Thursday, July 11, 2013

The Coffeehouse

Historical Vienna coffeehouse -- ashtrays replaced by wi-fi these days
Wherever I find myself these days, possibly the most important anchor I seek out is the local café. A good café is a haven, a resting spot, and observation post; it provides people-watching, culture-absorbing experiences, and with any luck a great cup of coffee. When I first began to spend time in European cafés, I'd get a little impatient when the waiters seemed to ignore me, to take ages to bring the bill, to act as if I were invisible. Then one day the penny dropped -- that's the whole point of the European coffeehouse: you can occupy your seat unmolested all day if you like. For the price of a cup of coffee, as Stephan Zweig says: 
It must be said that the Viennese coffeehouse is a particular institution which is not comparable to any other in the world. As a matter of fact, it is a sort of democratic club to which admission costs the small price of a cup of coffee. Upon payment of this mite every guest can sit for hours on end, discuss, write, play cards, receive his mail, and, above all, can go through an unlimited number of newspapers and magazines.- 'The World of Yesterday', Stefan Zweig

The Viennese coffee house is a benchmark. In the cafés of this elegant and cultured city of the 700-year old Hapsburg empire, in the days before the world wars and the truncating of Austria, many of the great artists and thinkers of the day were meeting, growing up, arguing and collaborating in its coffeehouses.

Café Griensteidl today
Writers such as Schnitzler, Hofmannsthal and Beer-Hofmann preferred the Café Griensteidl. Though it's been made over a few times, you can still visit this re-born classic coffee house. The same applies to Café Central, with a grand interior which attracts coffeehouse tourists. In the past, Altenberg, Kraus and Polgar could be found in the Café Central, and according to its website:
This famous traditional café with its 130 year history was first opened in 1876 and at the turn of the 20th century it was a popular meeting point for leading lights in the world of art, literature, politics and science such as Arthur Schnitzler, Sigmund Freud, Peter Altenberg and Leo Trotzki.

Café Central

In reality the Café Central is not a coffeehouse like the others, but a world view, one which in its innermost core refuses to view the world...The Café Central lies under the Viennese latitude on the meridian of loneliness. Its inhabitants are for the most part people whose misanthropy is as strong as their longing for other people, people who need company in order to fulfil their desire to be alone. (Alfred Polger, 'Theory of the Café Central')
Today the coffeehouse tourists order scrumptious Viennese pastries and sit for a while to study their guide books and city maps.

...or tea?

Sculptors, architects and painters of the Secession and the Hagenbund met in the Café Sperl; Broch, Musil, Werfel and Roth in the Café Herrenhof.

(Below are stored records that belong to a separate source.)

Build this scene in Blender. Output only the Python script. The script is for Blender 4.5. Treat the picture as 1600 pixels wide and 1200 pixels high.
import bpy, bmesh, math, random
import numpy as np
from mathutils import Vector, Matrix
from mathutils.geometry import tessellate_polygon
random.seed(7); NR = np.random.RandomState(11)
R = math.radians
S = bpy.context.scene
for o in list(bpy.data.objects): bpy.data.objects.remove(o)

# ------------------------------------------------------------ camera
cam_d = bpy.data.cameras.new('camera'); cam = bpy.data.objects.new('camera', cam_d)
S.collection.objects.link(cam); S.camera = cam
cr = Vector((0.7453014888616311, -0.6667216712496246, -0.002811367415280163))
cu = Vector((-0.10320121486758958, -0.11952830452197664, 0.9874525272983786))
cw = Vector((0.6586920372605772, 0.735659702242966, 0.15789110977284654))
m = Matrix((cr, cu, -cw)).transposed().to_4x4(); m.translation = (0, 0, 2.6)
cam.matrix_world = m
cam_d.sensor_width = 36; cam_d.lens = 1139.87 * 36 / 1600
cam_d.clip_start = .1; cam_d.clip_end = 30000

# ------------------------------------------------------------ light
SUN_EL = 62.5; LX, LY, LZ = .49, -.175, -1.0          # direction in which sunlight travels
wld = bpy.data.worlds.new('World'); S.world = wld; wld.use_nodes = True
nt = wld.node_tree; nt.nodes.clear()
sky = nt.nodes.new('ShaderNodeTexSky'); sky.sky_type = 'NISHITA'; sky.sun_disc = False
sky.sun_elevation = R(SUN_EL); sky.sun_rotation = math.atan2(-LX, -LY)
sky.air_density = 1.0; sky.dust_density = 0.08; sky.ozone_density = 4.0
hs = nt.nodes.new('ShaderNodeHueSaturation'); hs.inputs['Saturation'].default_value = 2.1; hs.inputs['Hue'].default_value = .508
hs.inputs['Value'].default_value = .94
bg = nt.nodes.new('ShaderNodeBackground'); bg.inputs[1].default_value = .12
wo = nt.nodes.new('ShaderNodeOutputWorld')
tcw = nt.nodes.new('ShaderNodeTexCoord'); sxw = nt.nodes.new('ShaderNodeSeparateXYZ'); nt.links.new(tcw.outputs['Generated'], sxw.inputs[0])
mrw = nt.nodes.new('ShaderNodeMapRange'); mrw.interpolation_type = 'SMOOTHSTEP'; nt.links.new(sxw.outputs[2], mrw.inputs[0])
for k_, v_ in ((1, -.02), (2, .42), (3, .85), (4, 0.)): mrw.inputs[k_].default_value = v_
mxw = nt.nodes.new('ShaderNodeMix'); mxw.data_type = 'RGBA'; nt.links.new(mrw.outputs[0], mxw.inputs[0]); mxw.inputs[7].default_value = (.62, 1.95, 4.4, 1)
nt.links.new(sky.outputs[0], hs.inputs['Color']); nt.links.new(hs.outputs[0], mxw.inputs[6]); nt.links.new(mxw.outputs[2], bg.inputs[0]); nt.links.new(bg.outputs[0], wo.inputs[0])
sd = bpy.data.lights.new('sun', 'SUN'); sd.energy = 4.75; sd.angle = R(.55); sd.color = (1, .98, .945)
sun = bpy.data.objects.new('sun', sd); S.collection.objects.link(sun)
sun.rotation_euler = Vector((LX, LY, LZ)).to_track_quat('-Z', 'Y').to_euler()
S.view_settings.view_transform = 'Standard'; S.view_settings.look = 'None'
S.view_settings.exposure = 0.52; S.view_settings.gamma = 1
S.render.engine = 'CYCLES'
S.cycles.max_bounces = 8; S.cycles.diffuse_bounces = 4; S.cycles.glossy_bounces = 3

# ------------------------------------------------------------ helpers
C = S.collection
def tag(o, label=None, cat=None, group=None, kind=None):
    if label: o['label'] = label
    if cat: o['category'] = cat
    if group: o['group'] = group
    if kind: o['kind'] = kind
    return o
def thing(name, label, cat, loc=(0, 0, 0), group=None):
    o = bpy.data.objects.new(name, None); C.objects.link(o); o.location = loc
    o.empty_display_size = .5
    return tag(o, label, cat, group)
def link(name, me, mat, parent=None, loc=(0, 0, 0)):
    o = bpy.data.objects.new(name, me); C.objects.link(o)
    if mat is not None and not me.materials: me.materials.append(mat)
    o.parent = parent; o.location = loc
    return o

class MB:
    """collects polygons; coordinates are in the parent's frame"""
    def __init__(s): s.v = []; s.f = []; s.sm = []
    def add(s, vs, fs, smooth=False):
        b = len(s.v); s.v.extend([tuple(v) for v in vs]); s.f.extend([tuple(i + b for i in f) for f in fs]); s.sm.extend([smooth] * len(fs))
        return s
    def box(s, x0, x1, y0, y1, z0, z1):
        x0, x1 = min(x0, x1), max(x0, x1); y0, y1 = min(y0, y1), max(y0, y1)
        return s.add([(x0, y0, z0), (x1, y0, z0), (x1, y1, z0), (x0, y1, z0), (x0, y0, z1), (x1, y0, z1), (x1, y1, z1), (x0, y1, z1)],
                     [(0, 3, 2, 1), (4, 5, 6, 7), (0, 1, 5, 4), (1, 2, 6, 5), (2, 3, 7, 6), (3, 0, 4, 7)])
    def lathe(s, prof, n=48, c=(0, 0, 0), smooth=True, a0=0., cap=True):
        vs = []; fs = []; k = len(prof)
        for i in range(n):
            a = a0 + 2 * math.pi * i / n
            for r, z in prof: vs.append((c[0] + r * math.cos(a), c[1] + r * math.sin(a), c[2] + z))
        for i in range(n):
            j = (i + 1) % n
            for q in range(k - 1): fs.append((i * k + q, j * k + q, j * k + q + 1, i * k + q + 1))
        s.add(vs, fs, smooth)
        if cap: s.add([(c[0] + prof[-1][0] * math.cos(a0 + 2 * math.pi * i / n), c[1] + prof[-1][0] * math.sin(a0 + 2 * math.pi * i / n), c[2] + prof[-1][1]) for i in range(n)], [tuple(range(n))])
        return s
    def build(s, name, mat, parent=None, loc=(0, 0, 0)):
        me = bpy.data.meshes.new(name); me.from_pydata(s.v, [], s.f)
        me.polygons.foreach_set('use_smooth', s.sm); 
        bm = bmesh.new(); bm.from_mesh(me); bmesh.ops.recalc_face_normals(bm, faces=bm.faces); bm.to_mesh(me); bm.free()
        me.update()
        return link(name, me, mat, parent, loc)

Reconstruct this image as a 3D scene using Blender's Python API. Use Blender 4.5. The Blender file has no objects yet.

In 1857 there were already one hundred coffeehouse in Vienna. Those on the Ringstrasse were meeting places for Sunday strollers, and there were suburban coffeehouses for day trips. They served as salon and gambling den, office and concert hall. You could spend the whole day reading the newspapers there.

It was a familiar scene to see someone sitting for hours over a 'Kleinen Braunen' (small mocha with cream).

Demel has another beautiful interior, with a pastry kitchen producing Viennese yummy things not only for its own café but also for sale in other outlets, including airport shops. Here, however, you may find yourself queuing for a seat with other coffeehouse tourists, and rushed by harassed wait staff, which is not the true, leisurely, coffeehouse experience. After all, you don't come just for the coffee.

In Vienna, the coffeehouse is an ingrained tradition, and you don't need to restrict your search for the perfect haven to the historic establishments of the old days. Though I visited Griensteidl, Central and Demel, I found my favourite in a modern café-restaurant on the Hoher Markt called Joma, off the main tourist trail and frequent by local office workers. It has friendly wait staff, English menus, excellent coffee (sometimes presented with whimsical froth designs), good light food, wi-fi, newspapers...and they let you sit as long as you want. All the ingredients -- I wonder who amongst the modern-day clientele is writing poetry, composing music or a political manifesto? Maybe no-one -- but they could do it here, if anywhere.